Thursday, Oct. 25, 2007
Profile
By Gilbert Cruz
In August 2006, Bobby Jindal had to unexpectedly help his wife Supriya deliver the couple's third child at home. It was possibly the only thing that has happened in his life for which he didn't have a multipoint plan. Louisiana's new Republican Governor boasts a level of ever-prepared wonkiness that doesn't typically appeal to the state's voters, who often opt for colorful pols, glad handers and bons vivants. Jindal knows he'll never be that guy. Why try to fake it? "For too long, politics have been entertainment in Louisiana," he tells me two days after winning the state's off-year election on Oct. 20. "I may not be the guy you want to go to the party with. But I do want to be the guy who is remembered for competence and honesty."
Competence and honesty are two words for the GOP that--following a recent spate of ethical scandals--have proved elusive. Yet 36-year-old Jindal, a second-term Congressman, was able to win Louisiana's highest office (a position that has almost always been held by a Democrat) on a platform of ethics reform and eliminating corruption. Following his January inauguration, Jindal will be the nation's youngest Governor, one of the Republican Party's few rising stars and the first Indian American to occupy a Governor's mansion.
Jindal, the son of Punjabi immigrants, studied at Oxford as a Rhodes scholar and was tapped to lead Louisiana's gargantuan health department at the absurdly young age of 24. Over the next seven years, Jindal headed up one of the state's university systems and served as an assistant secretary of the Department of Health and Human Services in the Bush Administration. It's the kind of resume for which the term wunderkind exists.
Yet even whiz kids suffer setbacks. In 2003, despite never having run for office, Jindal lost the gubernatorial race by only four points to Democrat Kathleen Blanco. He had led the race for months, and while Jindal will never admit it, his ethnicity likely played at least some part in his defeat. Despite a college-era conversion from Hinduism to Catholicism and his close alignment with the passionately pro-life wing of the GOP, Jindal could not convince rural voters in the state's north, who had voted for white supremacist David Duke less than two decades earlier, to give him their support. Not easily dissuaded, Jindal ran for and won the congressional seat vacated by Senator David Vitter one year later. He was elected freshman-class president, and within a month of taking office, he masterminded a photo op at the 2005 State of the Union Address, convincing some of his fellow Republicans to ink their fingers purple in solidarity with Iraqi voters, who had recently cast ballots in an open election.

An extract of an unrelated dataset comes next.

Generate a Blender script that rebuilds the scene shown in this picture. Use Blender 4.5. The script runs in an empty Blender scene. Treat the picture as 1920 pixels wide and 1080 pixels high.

It's that kind of shrewd political maneuver, combined with Jindal's technocratic background, that critics use to try to cast him as an overly ambitious and unfeeling bureaucrat. But these days, many Louisianans are willing to welcome a little wonkery. This gubernatorial election, the first since Hurricane Katrina in 2005, was widely seen as pivotal for a state struggling to recover from the storm's devastation, stem an exodus of young talent, and halt a rising crime rate that has made it one of the most dangerous states in the nation. (The day of the election, three men were shot in New Orleans, America's deadliest city.) Taking advantage of dissatisfaction with the state's Democratic leadership--current Governor Blanco and New Orleans Mayor Ray Nagin were widely criticized for their botched responses to the hurricane--Jindal overwhelmed Louisianans with a battery of detailed plans for ethics reform, economic development and hurricane-recovery efforts.
For once, competence--or at least the promise of it--seems to have trumped race, one of Louisiana politics' most powerful emotional motivators. Jindal, a man who speaks in veritable sheets of words, has few campaign-worthy slogans. Yet at his victory party, where attention was split between his speech and the LSU-Auburn game, Jindal used a memorable one to explain his victory: "Who you know is not more important than what you know." Bobby Jindal knows a lot. Seriously. Just take a look at any of his 12-point plans.